↓

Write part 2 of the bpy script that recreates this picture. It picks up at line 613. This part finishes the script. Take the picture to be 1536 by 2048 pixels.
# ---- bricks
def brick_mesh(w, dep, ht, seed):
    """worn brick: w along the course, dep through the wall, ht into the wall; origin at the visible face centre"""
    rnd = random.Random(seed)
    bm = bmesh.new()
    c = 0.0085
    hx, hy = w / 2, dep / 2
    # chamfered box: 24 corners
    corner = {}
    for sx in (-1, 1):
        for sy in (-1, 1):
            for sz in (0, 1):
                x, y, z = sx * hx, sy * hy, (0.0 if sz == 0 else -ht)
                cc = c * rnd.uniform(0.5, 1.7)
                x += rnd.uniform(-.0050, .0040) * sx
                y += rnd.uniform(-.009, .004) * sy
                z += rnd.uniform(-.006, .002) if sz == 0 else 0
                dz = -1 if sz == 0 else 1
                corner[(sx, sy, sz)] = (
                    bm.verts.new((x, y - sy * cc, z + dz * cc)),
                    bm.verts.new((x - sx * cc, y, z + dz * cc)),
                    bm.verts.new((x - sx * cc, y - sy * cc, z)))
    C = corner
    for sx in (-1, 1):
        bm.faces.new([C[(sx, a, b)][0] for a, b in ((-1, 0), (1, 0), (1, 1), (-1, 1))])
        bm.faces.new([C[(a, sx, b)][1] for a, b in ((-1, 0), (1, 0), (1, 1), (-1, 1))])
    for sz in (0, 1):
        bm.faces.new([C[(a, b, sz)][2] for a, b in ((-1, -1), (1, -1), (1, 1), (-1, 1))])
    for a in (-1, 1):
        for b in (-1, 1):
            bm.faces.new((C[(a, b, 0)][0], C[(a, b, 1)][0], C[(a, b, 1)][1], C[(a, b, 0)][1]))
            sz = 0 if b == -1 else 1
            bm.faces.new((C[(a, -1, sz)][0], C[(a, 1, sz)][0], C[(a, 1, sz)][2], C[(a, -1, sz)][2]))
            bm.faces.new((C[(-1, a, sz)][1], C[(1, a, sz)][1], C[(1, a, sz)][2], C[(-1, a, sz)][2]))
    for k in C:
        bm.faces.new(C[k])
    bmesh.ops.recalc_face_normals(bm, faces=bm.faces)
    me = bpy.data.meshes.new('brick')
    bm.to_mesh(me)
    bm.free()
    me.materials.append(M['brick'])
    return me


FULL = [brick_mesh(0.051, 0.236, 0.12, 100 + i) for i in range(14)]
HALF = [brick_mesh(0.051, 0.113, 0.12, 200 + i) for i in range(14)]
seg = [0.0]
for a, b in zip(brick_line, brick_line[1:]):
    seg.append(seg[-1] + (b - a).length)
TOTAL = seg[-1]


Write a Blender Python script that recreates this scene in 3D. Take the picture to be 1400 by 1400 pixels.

↑

• Aim
Repeat the entries exactly, all of them.

• Output
Write part 2 of the bpy script that recreates this picture. It picks up at line 613. This part finishes the script. Take the picture to be 1536 by 2048 pixels.
# ---- bricks
def brick_mesh(w, dep, ht, seed):
    """worn brick: w along the course, dep through the wall, ht into the wall; origin at the visible face centre"""
    rnd = random.Random(seed)
    bm = bmesh.new()
    c = 0.0085
    hx, hy = w / 2, dep / 2
    # chamfered box: 24 corners
    corner = {}
    for sx in (-1, 1):
        for sy in (-1, 1):
            for sz in (0, 1):
                x, y, z = sx * hx, sy * hy, (0.0 if sz == 0 else -ht)
                cc = c * rnd.uniform(0.5, 1.7)
                x += rnd.uniform(-.0050, .0040) * sx
                y += rnd.uniform(-.009, .004) * sy
                z += rnd.uniform(-.006, .002) if sz == 0 else 0
                dz = -1 if sz == 0 else 1
                corner[(sx, sy, sz)] = (
                    bm.verts.new((x, y - sy * cc, z + dz * cc)),
                    bm.verts.new((x - sx * cc, y, z + dz * cc)),
                    bm.verts.new((x - sx * cc, y - sy * cc, z)))
    C = corner
    for sx in (-1, 1):
        bm.faces.new([C[(sx, a, b)][0] for a, b in ((-1, 0), (1, 0), (1, 1), (-1, 1))])
        bm.faces.new([C[(a, sx, b)][1] for a, b in ((-1, 0), (1, 0), (1, 1), (-1, 1))])
    for sz in (0, 1):
        bm.faces.new([C[(a, b, sz)][2] for a, b in ((-1, -1), (1, -1), (1, 1), (-1, 1))])
    for a in (-1, 1):
        for b in (-1, 1):
            bm.faces.new((C[(a, b, 0)][0], C[(a, b, 1)][0], C[(a, b, 1)][1], C[(a, b, 0)][1]))
            sz = 0 if b == -1 else 1
            bm.faces.new((C[(a, -1, sz)][0], C[(a, 1, sz)][0], C[(a, 1, sz)][2], C[(a, -1, sz)][2]))
            bm.faces.new((C[(-1, a, sz)][1], C[(1, a, sz)][1], C[(1, a, sz)][2], C[(-1, a, sz)][2]))
    for k in C:
        bm.faces.new(C[k])
    bmesh.ops.recalc_face_normals(bm, faces=bm.faces)
    me = bpy.data.meshes.new('brick')
    bm.to_mesh(me)
    bm.free()
    me.materials.append(M['brick'])
    return me


FULL = [brick_mesh(0.051, 0.236, 0.12, 100 + i) for i in range(14)]
HALF = [brick_mesh(0.051, 0.113, 0.12, 200 + i) for i in range(14)]
seg = [0.0]
for a, b in zip(brick_line, brick_line[1:]):
    seg.append(seg[-1] + (b - a).length)
TOTAL = seg[-1]


Write a Blender Python script that recreates this scene in 3D. Take the picture to be 1400 by 1400 pixels.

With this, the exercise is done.